◆ Task prompt ◆
Find the line containing "Recreate this scene as a Blender Python (bpy) script. The" and copy it exactly, along with every line after it up to and including the line containing "wb.inputs[0].default_value = (0.96, 0.975, 1.0, 1);". Copy nothing else.

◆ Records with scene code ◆
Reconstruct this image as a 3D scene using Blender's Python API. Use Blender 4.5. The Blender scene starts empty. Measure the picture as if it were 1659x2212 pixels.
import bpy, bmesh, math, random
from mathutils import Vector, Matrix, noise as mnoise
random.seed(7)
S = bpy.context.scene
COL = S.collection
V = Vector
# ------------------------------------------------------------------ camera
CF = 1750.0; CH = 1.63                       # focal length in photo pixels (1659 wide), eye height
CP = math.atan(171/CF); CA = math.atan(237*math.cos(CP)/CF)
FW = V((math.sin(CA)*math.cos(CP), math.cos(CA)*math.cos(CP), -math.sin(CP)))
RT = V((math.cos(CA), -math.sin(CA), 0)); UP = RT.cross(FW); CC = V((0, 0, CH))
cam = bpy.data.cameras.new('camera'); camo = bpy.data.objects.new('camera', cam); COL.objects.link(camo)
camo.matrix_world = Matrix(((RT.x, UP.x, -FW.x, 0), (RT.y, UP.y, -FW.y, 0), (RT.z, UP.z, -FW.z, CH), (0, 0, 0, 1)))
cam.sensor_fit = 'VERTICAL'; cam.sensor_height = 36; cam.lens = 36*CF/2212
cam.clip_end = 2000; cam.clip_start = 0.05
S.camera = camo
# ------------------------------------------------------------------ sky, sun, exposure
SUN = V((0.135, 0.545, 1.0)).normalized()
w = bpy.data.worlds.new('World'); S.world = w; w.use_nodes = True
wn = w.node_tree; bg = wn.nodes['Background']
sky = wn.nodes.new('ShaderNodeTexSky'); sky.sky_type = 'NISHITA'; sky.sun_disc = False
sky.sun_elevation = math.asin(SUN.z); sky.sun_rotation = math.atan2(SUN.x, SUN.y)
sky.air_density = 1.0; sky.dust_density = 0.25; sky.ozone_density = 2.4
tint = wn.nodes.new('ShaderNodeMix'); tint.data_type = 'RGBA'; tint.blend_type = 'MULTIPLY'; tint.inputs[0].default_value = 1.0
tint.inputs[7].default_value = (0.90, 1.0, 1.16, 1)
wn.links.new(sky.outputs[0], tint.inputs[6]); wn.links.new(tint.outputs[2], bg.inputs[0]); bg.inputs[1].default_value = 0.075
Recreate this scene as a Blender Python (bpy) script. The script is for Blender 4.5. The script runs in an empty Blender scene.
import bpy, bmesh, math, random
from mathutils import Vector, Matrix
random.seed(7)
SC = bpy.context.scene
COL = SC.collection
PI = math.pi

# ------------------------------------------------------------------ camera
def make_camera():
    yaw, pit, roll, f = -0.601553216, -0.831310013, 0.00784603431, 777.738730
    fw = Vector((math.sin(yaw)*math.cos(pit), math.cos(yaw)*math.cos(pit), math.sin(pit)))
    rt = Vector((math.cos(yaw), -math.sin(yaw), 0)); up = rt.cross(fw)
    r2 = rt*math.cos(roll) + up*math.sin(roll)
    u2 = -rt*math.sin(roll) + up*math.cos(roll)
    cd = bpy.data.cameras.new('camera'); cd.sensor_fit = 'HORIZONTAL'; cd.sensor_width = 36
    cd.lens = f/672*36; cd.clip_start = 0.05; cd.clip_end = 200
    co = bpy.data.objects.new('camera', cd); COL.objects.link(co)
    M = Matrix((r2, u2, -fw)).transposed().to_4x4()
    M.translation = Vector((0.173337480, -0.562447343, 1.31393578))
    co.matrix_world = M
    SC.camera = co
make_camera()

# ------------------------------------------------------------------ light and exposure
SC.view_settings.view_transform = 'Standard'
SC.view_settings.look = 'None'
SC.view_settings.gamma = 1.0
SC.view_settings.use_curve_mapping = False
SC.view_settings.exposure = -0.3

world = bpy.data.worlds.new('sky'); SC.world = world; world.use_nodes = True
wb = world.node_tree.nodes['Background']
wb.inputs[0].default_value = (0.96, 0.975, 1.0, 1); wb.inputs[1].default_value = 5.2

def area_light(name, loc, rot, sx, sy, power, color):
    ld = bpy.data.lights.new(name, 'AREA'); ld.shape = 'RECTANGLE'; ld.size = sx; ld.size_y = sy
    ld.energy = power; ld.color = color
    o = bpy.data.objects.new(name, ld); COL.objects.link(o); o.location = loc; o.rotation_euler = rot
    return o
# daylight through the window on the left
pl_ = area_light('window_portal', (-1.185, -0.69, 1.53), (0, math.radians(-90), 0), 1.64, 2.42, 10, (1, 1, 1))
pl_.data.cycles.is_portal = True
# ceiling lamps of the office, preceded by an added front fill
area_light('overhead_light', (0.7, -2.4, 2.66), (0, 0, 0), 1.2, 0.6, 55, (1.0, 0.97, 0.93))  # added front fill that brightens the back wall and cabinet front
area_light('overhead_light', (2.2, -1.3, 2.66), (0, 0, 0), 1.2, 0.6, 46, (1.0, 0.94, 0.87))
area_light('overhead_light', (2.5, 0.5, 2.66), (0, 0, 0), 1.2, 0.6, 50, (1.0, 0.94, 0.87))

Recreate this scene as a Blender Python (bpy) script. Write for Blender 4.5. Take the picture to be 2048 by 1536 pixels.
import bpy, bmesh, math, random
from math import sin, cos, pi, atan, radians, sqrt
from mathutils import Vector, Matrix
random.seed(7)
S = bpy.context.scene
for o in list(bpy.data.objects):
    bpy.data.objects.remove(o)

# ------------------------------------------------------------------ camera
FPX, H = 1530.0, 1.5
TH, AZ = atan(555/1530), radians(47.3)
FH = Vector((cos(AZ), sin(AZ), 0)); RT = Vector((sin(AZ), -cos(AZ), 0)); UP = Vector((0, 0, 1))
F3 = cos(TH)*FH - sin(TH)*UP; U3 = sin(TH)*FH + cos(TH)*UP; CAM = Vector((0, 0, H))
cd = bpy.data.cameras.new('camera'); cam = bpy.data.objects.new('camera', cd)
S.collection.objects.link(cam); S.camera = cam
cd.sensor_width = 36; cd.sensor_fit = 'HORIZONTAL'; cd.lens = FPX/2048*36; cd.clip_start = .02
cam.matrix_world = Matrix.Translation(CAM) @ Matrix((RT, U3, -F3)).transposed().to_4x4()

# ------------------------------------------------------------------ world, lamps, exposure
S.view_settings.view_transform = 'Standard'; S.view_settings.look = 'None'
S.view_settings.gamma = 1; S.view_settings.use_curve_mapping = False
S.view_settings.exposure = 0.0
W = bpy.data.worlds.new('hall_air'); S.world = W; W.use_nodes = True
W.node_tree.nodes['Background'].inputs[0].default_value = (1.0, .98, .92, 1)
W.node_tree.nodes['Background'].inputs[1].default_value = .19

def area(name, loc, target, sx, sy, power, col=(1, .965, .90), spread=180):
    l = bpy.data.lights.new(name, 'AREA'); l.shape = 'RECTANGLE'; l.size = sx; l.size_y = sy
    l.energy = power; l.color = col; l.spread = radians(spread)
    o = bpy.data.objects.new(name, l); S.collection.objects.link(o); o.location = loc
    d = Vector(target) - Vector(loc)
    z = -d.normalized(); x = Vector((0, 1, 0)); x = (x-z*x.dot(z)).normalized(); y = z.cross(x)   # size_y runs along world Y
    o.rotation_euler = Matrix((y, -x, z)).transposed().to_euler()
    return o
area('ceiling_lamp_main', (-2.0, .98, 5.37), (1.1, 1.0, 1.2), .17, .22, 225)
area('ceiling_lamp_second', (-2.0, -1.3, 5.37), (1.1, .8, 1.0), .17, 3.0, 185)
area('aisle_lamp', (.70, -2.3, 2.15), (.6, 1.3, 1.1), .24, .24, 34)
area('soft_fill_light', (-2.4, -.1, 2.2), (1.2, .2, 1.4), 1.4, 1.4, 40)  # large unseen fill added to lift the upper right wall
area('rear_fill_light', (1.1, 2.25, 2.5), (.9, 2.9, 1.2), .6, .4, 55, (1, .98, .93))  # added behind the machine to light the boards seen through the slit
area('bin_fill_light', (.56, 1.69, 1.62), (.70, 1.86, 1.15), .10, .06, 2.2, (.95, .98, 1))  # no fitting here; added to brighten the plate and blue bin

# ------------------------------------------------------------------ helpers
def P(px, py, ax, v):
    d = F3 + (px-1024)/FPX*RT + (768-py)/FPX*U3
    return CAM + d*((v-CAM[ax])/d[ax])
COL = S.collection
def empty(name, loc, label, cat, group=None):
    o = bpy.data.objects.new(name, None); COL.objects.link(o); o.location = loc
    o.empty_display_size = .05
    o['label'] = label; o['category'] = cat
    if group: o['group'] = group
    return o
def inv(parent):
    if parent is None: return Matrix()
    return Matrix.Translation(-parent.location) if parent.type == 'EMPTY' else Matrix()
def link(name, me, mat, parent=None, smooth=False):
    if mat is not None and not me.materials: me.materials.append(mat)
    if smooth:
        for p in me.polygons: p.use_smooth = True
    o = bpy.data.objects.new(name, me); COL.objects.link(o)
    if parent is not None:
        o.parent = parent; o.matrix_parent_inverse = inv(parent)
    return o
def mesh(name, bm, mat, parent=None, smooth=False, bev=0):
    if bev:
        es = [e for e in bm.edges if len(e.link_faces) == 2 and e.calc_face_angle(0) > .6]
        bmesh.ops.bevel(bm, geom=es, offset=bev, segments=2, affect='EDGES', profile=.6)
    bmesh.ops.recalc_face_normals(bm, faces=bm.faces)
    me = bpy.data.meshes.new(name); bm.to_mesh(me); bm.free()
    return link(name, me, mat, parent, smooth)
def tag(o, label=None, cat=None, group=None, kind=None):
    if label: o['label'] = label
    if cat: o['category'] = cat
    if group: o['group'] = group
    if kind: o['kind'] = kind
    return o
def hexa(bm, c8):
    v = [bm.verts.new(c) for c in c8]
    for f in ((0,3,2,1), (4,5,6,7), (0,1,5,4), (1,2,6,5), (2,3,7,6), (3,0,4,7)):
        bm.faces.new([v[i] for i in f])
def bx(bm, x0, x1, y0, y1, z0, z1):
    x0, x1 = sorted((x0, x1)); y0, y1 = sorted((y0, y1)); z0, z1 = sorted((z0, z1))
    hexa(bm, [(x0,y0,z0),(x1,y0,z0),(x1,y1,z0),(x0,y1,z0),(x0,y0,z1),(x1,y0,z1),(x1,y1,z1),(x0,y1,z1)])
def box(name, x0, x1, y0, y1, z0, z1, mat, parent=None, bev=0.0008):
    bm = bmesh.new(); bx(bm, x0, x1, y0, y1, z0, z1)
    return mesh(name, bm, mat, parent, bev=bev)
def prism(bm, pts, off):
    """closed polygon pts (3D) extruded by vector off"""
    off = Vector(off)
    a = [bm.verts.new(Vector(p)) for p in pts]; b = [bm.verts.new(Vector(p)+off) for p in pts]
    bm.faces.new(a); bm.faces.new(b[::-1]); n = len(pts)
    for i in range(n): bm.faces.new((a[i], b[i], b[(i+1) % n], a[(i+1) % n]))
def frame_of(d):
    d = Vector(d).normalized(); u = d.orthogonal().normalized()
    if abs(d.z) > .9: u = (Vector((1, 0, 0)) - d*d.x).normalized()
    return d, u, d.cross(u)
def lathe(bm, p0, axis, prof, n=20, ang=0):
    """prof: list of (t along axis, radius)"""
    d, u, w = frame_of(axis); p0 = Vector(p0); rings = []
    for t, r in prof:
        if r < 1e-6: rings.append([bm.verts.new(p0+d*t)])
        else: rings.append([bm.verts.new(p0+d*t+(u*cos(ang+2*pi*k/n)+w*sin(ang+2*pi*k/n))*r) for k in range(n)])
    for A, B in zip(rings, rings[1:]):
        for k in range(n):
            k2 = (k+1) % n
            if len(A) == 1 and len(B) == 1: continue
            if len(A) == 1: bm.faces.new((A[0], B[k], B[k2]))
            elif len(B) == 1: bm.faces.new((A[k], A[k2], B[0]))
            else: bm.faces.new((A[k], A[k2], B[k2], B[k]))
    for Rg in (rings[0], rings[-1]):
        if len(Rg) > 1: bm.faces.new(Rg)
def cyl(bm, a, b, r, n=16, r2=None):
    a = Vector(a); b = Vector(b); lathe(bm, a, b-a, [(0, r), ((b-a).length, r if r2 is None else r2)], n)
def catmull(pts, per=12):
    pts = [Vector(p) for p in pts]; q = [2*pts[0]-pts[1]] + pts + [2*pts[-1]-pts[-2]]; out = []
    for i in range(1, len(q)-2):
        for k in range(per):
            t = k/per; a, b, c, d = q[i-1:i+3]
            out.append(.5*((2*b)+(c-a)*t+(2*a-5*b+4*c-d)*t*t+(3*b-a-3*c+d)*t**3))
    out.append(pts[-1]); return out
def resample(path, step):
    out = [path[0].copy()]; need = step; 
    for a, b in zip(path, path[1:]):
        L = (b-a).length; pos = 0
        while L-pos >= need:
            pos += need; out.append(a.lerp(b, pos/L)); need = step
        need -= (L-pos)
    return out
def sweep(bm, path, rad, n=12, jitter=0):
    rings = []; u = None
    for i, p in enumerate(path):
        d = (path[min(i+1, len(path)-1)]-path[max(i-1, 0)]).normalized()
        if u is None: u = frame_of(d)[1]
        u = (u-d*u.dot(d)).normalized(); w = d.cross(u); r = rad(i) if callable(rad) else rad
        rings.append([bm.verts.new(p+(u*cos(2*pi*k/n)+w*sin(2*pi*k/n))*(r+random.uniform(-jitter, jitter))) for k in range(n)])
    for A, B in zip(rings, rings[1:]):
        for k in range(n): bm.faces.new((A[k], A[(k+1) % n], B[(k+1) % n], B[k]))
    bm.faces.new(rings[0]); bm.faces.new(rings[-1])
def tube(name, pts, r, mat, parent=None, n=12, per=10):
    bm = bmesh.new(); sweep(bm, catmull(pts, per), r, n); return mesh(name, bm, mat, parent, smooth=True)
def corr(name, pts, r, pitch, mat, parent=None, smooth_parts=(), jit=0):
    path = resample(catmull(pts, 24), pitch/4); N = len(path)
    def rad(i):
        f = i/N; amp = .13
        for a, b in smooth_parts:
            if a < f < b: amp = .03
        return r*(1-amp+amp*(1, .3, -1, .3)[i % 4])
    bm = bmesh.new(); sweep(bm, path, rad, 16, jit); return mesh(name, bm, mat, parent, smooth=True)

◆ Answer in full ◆
Recreate this scene as a Blender Python (bpy) script. The script is for Blender 4.5. The script runs in an empty Blender scene.
import bpy, bmesh, math, random
from mathutils import Vector, Matrix
random.seed(7)
SC = bpy.context.scene
COL = SC.collection
PI = math.pi

# ------------------------------------------------------------------ camera
def make_camera():
    yaw, pit, roll, f = -0.601553216, -0.831310013, 0.00784603431, 777.738730
    fw = Vector((math.sin(yaw)*math.cos(pit), math.cos(yaw)*math.cos(pit), math.sin(pit)))
    rt = Vector((math.cos(yaw), -math.sin(yaw), 0)); up = rt.cross(fw)
    r2 = rt*math.cos(roll) + up*math.sin(roll)
    u2 = -rt*math.sin(roll) + up*math.cos(roll)
    cd = bpy.data.cameras.new('camera'); cd.sensor_fit = 'HORIZONTAL'; cd.sensor_width = 36
    cd.lens = f/672*36; cd.clip_start = 0.05; cd.clip_end = 200
    co = bpy.data.objects.new('camera', cd); COL.objects.link(co)
    M = Matrix((r2, u2, -fw)).transposed().to_4x4()
    M.translation = Vector((0.173337480, -0.562447343, 1.31393578))
    co.matrix_world = M
    SC.camera = co
make_camera()

# ------------------------------------------------------------------ light and exposure
SC.view_settings.view_transform = 'Standard'
SC.view_settings.look = 'None'
SC.view_settings.gamma = 1.0
SC.view_settings.use_curve_mapping = False
SC.view_settings.exposure = -0.3

world = bpy.data.worlds.new('sky'); SC.world = world; world.use_nodes = True
wb = world.node_tree.nodes['Background']
wb.inputs[0].default_value = (0.96, 0.975, 1.0, 1); wb.inputs[1].default_value = 5.2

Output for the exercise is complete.